When Will Obamacare Finally Fail?

As many Americans are aware, the government disaster known as Obamacare continues to plague citizens who are in desperate need of health care coverage that’s affordable for themselves and their families.

The promises made by former President Obama regarding his signature health care legislation have mostly been broken, such as being able to keep your own doctor, being able to keep the health plan you had before Obamacare was enacted, saving at least $2500 per year per family, being able to choose from multiple insurers within the program… the list goes on and on — not to mention the debacle that was the Obamacare website, which crashed upon launching and cost the government an unheard-of five billion dollars.

In the years since Obamacare was initiated, premiums have increased by as much as 223 percent, making the program unaffordable for middle-class families in 94 percent of American cities. Specifically, for families earning just over $80,000 per year annually or more, their income bracket means they don’t qualify for government subsidies for health care. Based on average Obamacare premium increases, these families would have to either earn $30,000 more than they currently do or shell out the equivalent of the cost of a second mortgage to pay for health care.

When less people are able to afford Obamacare’s high premiums and still don’t qualify for subsidies, premiums must rise even higher to pay all the costs of the program — in essence, it’s a self-defeating cycle that can only end in the failure and collapse of Obamacare.

Currently, the government considers health insurance “unaffordable” when premiums for any of the lowest-priced plans in an Obamacare market cost more than 8.16 percent of a particular household’s MAGI, or modified adjusted gross income. At this point, families and individuals can qualify for exemptions from Obamacare’s individual mandate requirement to buy insurance.

Says insurance marketplace eHealth CEO Scott Flanders, “Coverage under the Affordable Care Act is becoming seriously unaffordable for many families, even by Obamacare’s own rules. I find it hard to believe that the framers of the law ever intended the cost of family health insurance to rival that of a second mortgage. Without the introduction of lower-cost options into the market or expanded government subsidies, many middle-income Americans are in danger of being priced out of the health insurance market entirely.”

In a study, Flanders’ eHealth looked at the cost of Obamacare plans in 50 different cities, assuming a 10-percent across-the-board premium increase for 2018. eHealth looked at the lowest-priced Obamacare plans for families containing three people (two adults aged 35 and one child).
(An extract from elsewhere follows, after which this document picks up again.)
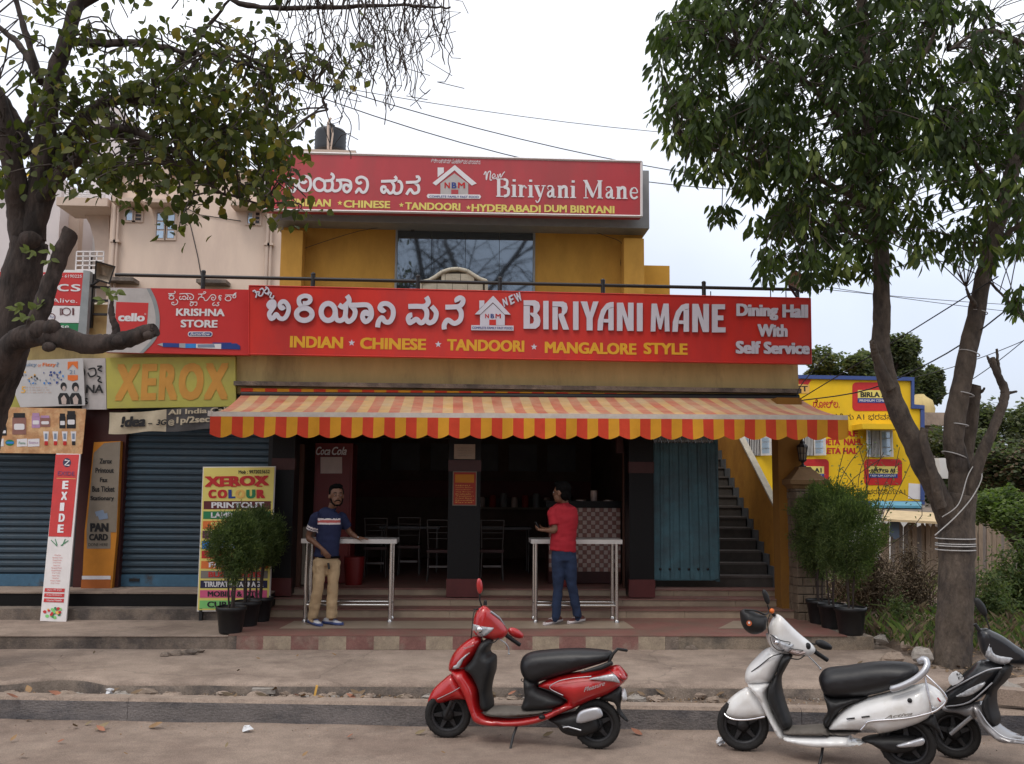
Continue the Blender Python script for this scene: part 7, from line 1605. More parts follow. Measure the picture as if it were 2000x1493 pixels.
q = MB(); g = G(615, 1362, .22); q.rbox((g.x, g.y+.05, .27), (.02, .015, .10), 0, tilt=.2); tag(q.build('yellow_strip', 'print_gold'), 'upright yellow scrap stuck in the gutter rubble', 'litter')
q = MB()
for k in range(2600):
    x = rr_.uniform(-6, 4.5); t_ = rr_.random(); y = kY(x)+.18+t_*(gY(x)-kY(x)-.1); s_ = rr_.uniform(.006, .02); z = .185+.03*nz3(x, t_*1.2, 3, 3)
    vs = [Vector((x, y, z))+Vector((rr_.uniform(-1, 1), rr_.uniform(-1, 1), rr_.uniform(-.4, 1)))*s_ for _ in range(4)]; q.add(vs, [(0, 1, 2), (0, 2, 3), (0, 3, 1), (1, 3, 2)], rr_.randrange(3))
for k in range(900):
    x = rr_.uniform(-6, 5); y = kY(x)-abs(rr_.gauss(0, .22))-.02; s_ = rr_.uniform(.003, .011); vs = [Vector((x, y, .012))+Vector((rr_.uniform(-1, 1), rr_.uniform(-1, 1), rr_.uniform(-.2, 1)))*s_ for _ in range(4)]; q.add(vs, [(0, 1, 2), (0, 2, 3), (0, 3, 1), (1, 3, 2)], rr_.randrange(3))
tag(q.build('gutter_gravel', ['rubble', 'rubble_grey', 'dead_leaf']), kind='stuff')
# ================================================================== scooters
class Frame:
    """upright plane through two ground points; tracing points are mapped on to it, so shapes get real sizes"""
    def __init__(s, rear, front, T, turn=0.0, about=None):
        s.o = Vector(rear); s.a = (Vector(front)-s.o); s.a.z = 0; s.a.normalize(); s.T = T
        if turn:
            s.a = Matrix.Rotation(turn, 3, 'Z') @ s.a; s.o = Vector(about)
        s.n = Vector((0, 0, 1)).cross(s.a)
        if s.n.y > 0: s.n = -s.n
    def pt(s, u, v, off=0.0):
        d = ray(*s.T(u, v)); o = s.o+s.n*off; t = (o-EYE).dot(s.n)/d.dot(s.n); return EYE+d*t
    def uv(s, u, v):
        p = s.pt(u, v)-s.o; return Vector((p.dot(s.a), p.z))
    def w(s, a, z, off=0.0): return s.o+s.a*a+Vector((0, 0, z))+s.n*off
def _dist(p, seg):
    best = 9
    for a, b, ab, l2 in seg:
        t = max(0, min(1, (p-a).dot(ab)/l2)); d = (p-(a+ab*t)).length_squared
        if d < best: best = d
    return math.sqrt(best)
def _inside(p, poly):
    c = False; j = len(poly)-1
    for i in range(len(poly)):
        a, b = poly[i], poly[j]
        if (a.y > p.y) != (b.y > p.y) and p.x < (b.x-a.x)*(p.y-a.y)/(b.y-a.y)+a.x: c = not c
        j = i
    return c
def pillow(mb_, F, pts, hw, R, off=0.0, mi=0, step=.028, smooth=3, power=.5, back=True):
    P2 = [F.uv(u, v) for u, v in pts]
    if smooth: P2 = [Vector((q.x, q.y)) for q in catmull([(p_.x, p_.y, 0) for p_ in P2], smooth, True)]
    poly = []
    for i in range(len(P2)):
        a, b = P2[i], P2[(i+1) % len(P2)]; k = max(1, int((b-a).length/.03))
        for j in range(k): poly.append(a.lerp(b, j/k))
    clean = [poly[0]]
    for p_ in poly[1:]:
        if (p_-clean[-1]).length > .003: clean.append(p_)
    poly = clean; n = len(poly)
    seg = []
    for i in range(n):
        a, b = poly[i], poly[(i+1) % n]; ab = b-a; seg.append((a, b, ab, max(ab.length_squared, 1e-12)))
    area = sum(poly[i].x*poly[(i+1) % n].y-poly[(i+1) % n].x*poly[i].y for i in range(n)); sg = 1 if area > 0 else -1
    V = list(poly)
    for f_ in (.06, .22, .5, .9):
        ins = R*f_; last = None
        for i in range(n):
            a, b = poly[i-1], poly[(i+1) % n]; t = (b-a)
            if t.length < 1e-6: continue
            t.normalize(); q_ = poly[i]+Vector((-t.y, t.x))*sg*ins
            if last is not None and (q_-last).length < min(.02, ins*.8): continue
            if _inside(q_, poly) and _dist(q_, seg) > ins*.85: V.append(q_); last = q_
    x0 = min(p_.x for p_ in poly); x1 = max(p_.x for p_ in poly); y0 = min(p_.y for p_ in poly); y1 = max(p_.y for p_ in poly)
    x = x0
    while x < x1:
        y = y0
        while y < y1:
            q_ = Vector((x, y))
            if _inside(q_, poly) and _dist(q_, seg) > R*.98: V.append(q_)
            y += step
        x += step
    ov, _, of, *_r = delaunay_2d_cdt(V, [(i, (i+1) % n) for i in range(n)], [], 1, 1e-5)
    hs = []
    for p_ in ov:
        d = _dist(p_, seg); d = 0 if d < 1e-5 else d; k = min(1, d/R); h = (1-(1-k)**2)**power; hs.append((hw(p_.x, p_.y) if callable(hw) else hw)*h)
    m_ = len(ov); vs = [F.w(p_.x, p_.y, off+h) for p_, h in zip(ov, hs)]+[F.w(p_.x, p_.y, off-(h if back else 0)) for p_, h in zip(ov, hs)]
    fs = [tuple(f) for f in of]+[tuple(m_+i for i in f[::-1]) for f in of]
    mb_.add(vs, fs, mi, True); return mb_
def pbuild(name, m_, par, F, pts, hw, R, **k):
    q = MB(); pillow(q, F, pts, hw, R, **k); return q.build(name, m_, par, fixn=True)
def both(name, m_, par, F, pts, hw, R, off, **k):
    for s_ in (1, -1): q = MB(); pillow(q, F, pts, hw, R, off=off*s_, **k); q.build(name, m_, par, fixn=True)
def wheel(par, c, axis, Ro=.205, wid=.05, name='wheel', spokes=5, tilt=0):
    axis = Vector(axis).normalized(); q = MB()
    q.lathe(c, [(Ro-.062, -wid*.62), (Ro-.03, -wid), (Ro-.008, -wid*.75), (Ro, -wid*.25), (Ro, wid*.25), (Ro-.008, wid*.75), (Ro-.03, wid), (Ro-.062, wid*.62), (Ro-.062, -wid*.62)], 40, axis=axis)
    u0 = axis.orthogonal().normalized(); v0 = axis.cross(u0)
    for k in range(44):
        a = 2*PI*k/44; d = u0*math.cos(a)+v0*math.sin(a); e_ = axis.cross(d); sg = 1 if k % 2 else -1
        q.rings([[c+d*(r_)+e_*(s_*.006+sg*t_*.35)+axis*t_ for s_, t_ in ((-1, sg*.006), (1, sg*.006), (1, sg*wid*.72), (-1, sg*wid*.72))] for r_ in (Ro-.012, Ro-.0015)], smooth=False)
    w_ = q.build('wheel', 'tyre', par, fixn=True); w_.name = name
    q = MB(); q.lathe(c, [(Ro-.061, -wid*.64), (Ro-.078, -wid*.5), (Ro-.082, 0), (Ro-.078, wid*.5), (Ro-.061, wid*.64), (Ro-.056, wid*.6), (Ro-.056, -wid*.6), (Ro-.061, -wid*.64)], 32, axis=axis)
    u = axis.orthogonal().normalized(); v = axis.cross(u)
    for k in range(spokes):
        a = 2*PI*k/spokes+.3; d = u*math.cos(a)+v*math.sin(a); e_ = axis.cross(d)
        q.rings([[c+d*r_+e_*s_*w2+axis*t_ for s_, t_ in ((-1, -.012), (1, -.012), (1, .016), (-1, .016))] for r_, w2 in ((.04, .022), (Ro-.08, .012))], smooth=False)
    q.build('rim', 'rim', w_)
    q = MB(); q.lathe(c-axis*.04, [(.03, -.01), (.052, .0), (.055, .07), (.03, .085), (.012, .09)], 20, axis=axis); q.build('hub', 'plastic_black', w_)
    return w_
def tubes(par, name, m_, lst):
    q = MB()
    for pts, rad in lst: q.tube(pts, rad, 8)
    return q.build(name, m_, par)
def mirror(par, F, c, ru, rv, ang, stem, m_, thick=.03, name='mirror'):
    pts = []
    for k in range(14):
        a = 2*PI*k/14; x, y = ru*math.cos(a)*(1+.12*math.cos(a)), rv*math.sin(a); pts.append((c[0]+x*math.cos(ang)-y*math.sin(ang), c[1]+x*math.sin(ang)+y*math.cos(ang)))
    o = pbuild(name, m_, par, F, pts, thick, .05, smooth=1, step=.03)
    q = MB(); q.tube([F.pt(*p_) for p_ in stem], .007, 6); q.build('mirror_stem', 'plastic_black', o)
    return o

# ------------------------------------------------------------------ red scooter
A_, B_ = G(1165, 1462, 0), G(872, 1441, 0)
TRd = Tz(800, 1120, 4.002)
F = Frame(A_, B_, TRd)
RS = thing('scooter', 'glossy red scooter on its side stand in front of the middle steps', 'scooter', tuple((A_+B_)/2), 'scooters parked at the kerb')
hd = F.pt(600, 470); FS = Frame(A_, B_, TRd, math.radians(38), hd)       # the steered handlebar plane
fwc = F.w(F.uv(300, 1130).x, .205)
rwc = F.w(F.uv(1462, 1200).x, .205)
wheel(RS, rwc, F.n); wf_ = wheel(RS, fwc, Matrix.Rotation(math.radians(16), 3, 'Z') @ F.n, spokes=6)
pbuild('body_panel', 'scooter_red', RS, F, [(1000, 882), (1090, 822), (1250, 778), (1500, 742), (1615, 716), (1665, 745), (1705, 805), (1680, 850), (1560, 940), (1400, 1000), (1230, 1078), (1210, 1040), (1235, 988), (1110, 915)], lambda a, z: .155, .13)
pbuild('floor_side', 'scooter_red', RS, F, [(335, 750), (400, 740), (450, 745), (520, 840), (548, 905), (556, 985), (580, 1075), (640, 1106), (760, 1115), (900, 1106), (1060, 1070), (1230, 1000), (1300, 1030), (1200, 1085), (1050, 1152), (900, 1185), (740, 1188), (600, 1180), (520, 1150), (488, 1080), (440, 950), (390, 850)], .165, .06)
pbuild('front_apron', 'scooter_red', RS, F, [(312, 745), (318, 690), (355, 610), (420, 545), (490, 500), (545, 490), (568, 530), (545, 605), (500, 670), (450, 735), (430, 760), (335, 768)], .14, .10)
pbuild('leg_shield', 'plastic_black', RS, F, [(560, 545), (610, 510), (650, 525), (622, 600), (628, 625), (668, 655), (668, 760), (645, 840), (632, 930), (650, 1045), (600, 1062), (566, 1040), (552, 900), (500, 790), (440, 730), (500, 665)], .17, .05)
pbuild('floorboard', 'mat_grey', RS, F, [(585, 1068), (640, 1045), (880, 1048), (1100, 1040), (1160, 1050), (1050, 1085), (900, 1105), (760, 1113), (640, 1105)], .15, .03)
pbuild('under_seat', 'plastic_black', RS, F, [(905, 800), (1000, 840), (1010, 885), (1110, 925), (1232, 990), (1160, 1040), (1060, 1062), (885, 1060), (905, 960), (898, 880)], .15, .06)
pbuild('seat', 'seat_vinyl', RS, F, [(868, 722), (885, 655), (945, 615), (1060, 598), (1200, 588), (1350, 585), (1500, 596), (1575, 610), (1580, 660), (1540, 690), (1400, 735), (1250, 780), (1100, 822), (1010, 850), (960, 862), (905, 820), (880, 780)], .14, .09)
pbuild('tail_light', 'lens_red', RS, F, [(1625, 735), (1645, 738), (1706, 800), (1690, 838), (1655, 825), (1632, 780)], .13, .05)
both('turn_signal', 'lens_clear', RS, F, [(1415, 800), (1500, 780), (1600, 762), (1632, 780), (1660, 830), (1600, 820), (1500, 812)], .018, .03, .148, step=.03)
q = MB()
for s in (1, -1): q.tube([F.pt(1580, 700, .08*s), F.pt(1500, 735, .12*s), F.pt(1340, 775, .135*s)], [.02, .022, .008], 8)
for s in (1, -1): q.tube([F.pt(1555, 700, .08*s), F.pt(1590, 630, .085*s), F.pt(1625, 592, .08*s), F.pt(1690, 602, .04*s), F.pt(1695, 603, 0)], .013, 8)
q.build('grab_rail', 'plastic_black', RS)
pbuild('front_fender', 'scooter_red', RS, F, [(148, 1012), (158, 955), (195, 895), (265, 830), (335, 785), (395, 835), (440, 920), (446, 985), (380, 985), (300, 1000), (220, 1022)], .085, .085)
q = MB(); q.tube([F.pt(330, 1000, .10), fwc+F.n*.09], .018, 8); q.tube([F.pt(330, 1000, -.10), fwc-F.n*.09], .018, 8); q.tube([F.pt(400, 850), F.pt(560, 520)], .03, 8); q.build('fork', 'plastic_black', RS)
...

Using the same model in all cases along with data from the Obamacare website, eHealth and the New York City health care exchange, the study found that in 47 out of 50 cities, the lowest-priced Obamacare plans would be unaffordable for families earning four times the federal poverty level (roughly $82,000 per year — the level at which they would be ineligible for Obamacare subsidies).

Stated another way, a family of three people in Charlotte, North Carolina earning a combined $81,884, for example, would have to spend at least 18 percent of their gross pre-tax income to buy even the cheapest Obamacare issuance plan for themselves in that market. After tax, the percentage rises to over 20 percent. In order for Obamacare premiums to be considered “affordable” for this family by government standards, their income would have to rise to $184,129 or more. In Phoenix, Arizona, this amount would be $173,645. In Raleigh-Durham, North Carolina, it would be $149,414. In Lincoln, Nebraska, it would be $149,395. In fact, these amounts are consistently over $100,000 in 27 of the 50 cities in the study — more than half of the locales surveyed.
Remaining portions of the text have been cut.